Over the past five years, data shows a 100% stock portfolio (such as the S&P 500) delivered an annualised return of around 12.5%. In contrast, a traditional 60/40 mix returned just 8.2% over the same period. This gap widens further in hypothetical no-recession scenarios, where an all-equity approach could yield about 17% annually, compared to 11–12% for the balanced strategy.

Paulsen points to broader economic changes to explain the shift. Between 1940 and 1990, the U.S. economy was in recession roughly 17% of the time. Since 1990, that figure has dropped to 8%, reducing the need for heavy bond exposure.

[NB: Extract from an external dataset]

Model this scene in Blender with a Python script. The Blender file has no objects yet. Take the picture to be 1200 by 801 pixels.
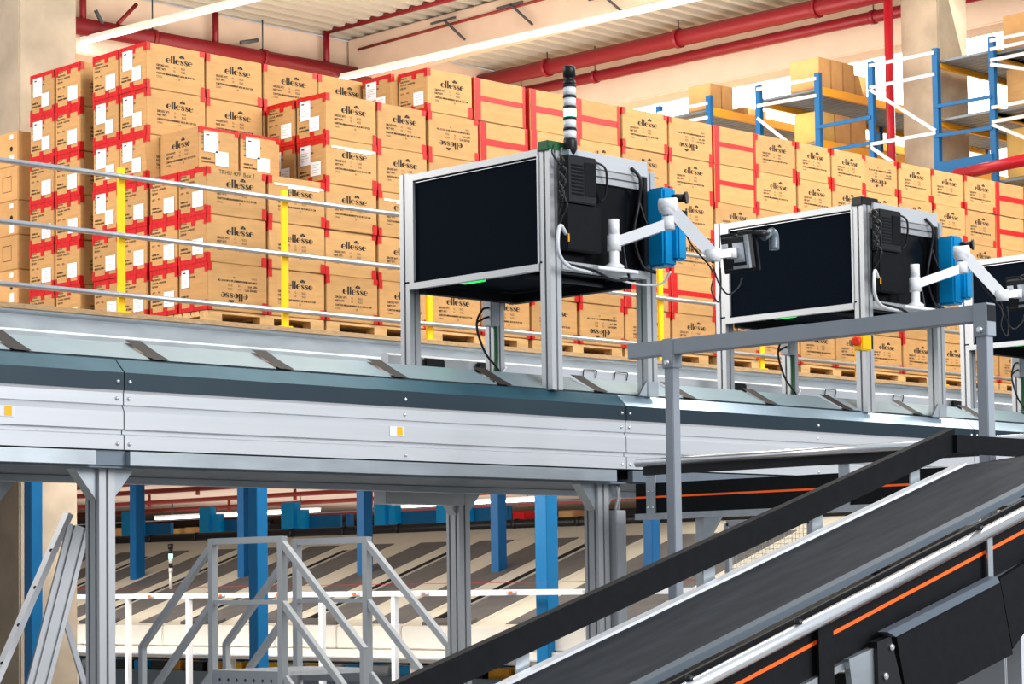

With fewer downturns expected, he suggests retirees and long-term investors should now consider holding a much higher share of equities.

Historical trends support this view. Since 1926, a 100% stock portfolio has averaged 12% annual returns, while the 60/40 mix delivered 9.5%. The gap has grown in recent decades as bonds' ability to diversify risk weakened, particularly amid high inflation and rising interest rates.

The decline of the 60/40 model reflects deeper changes in market behaviour and economic stability. With recessions becoming less frequent, equities now offer stronger returns with reduced downside risk. Investors looking to adapt may need to rethink long-held assumptions about portfolio balance.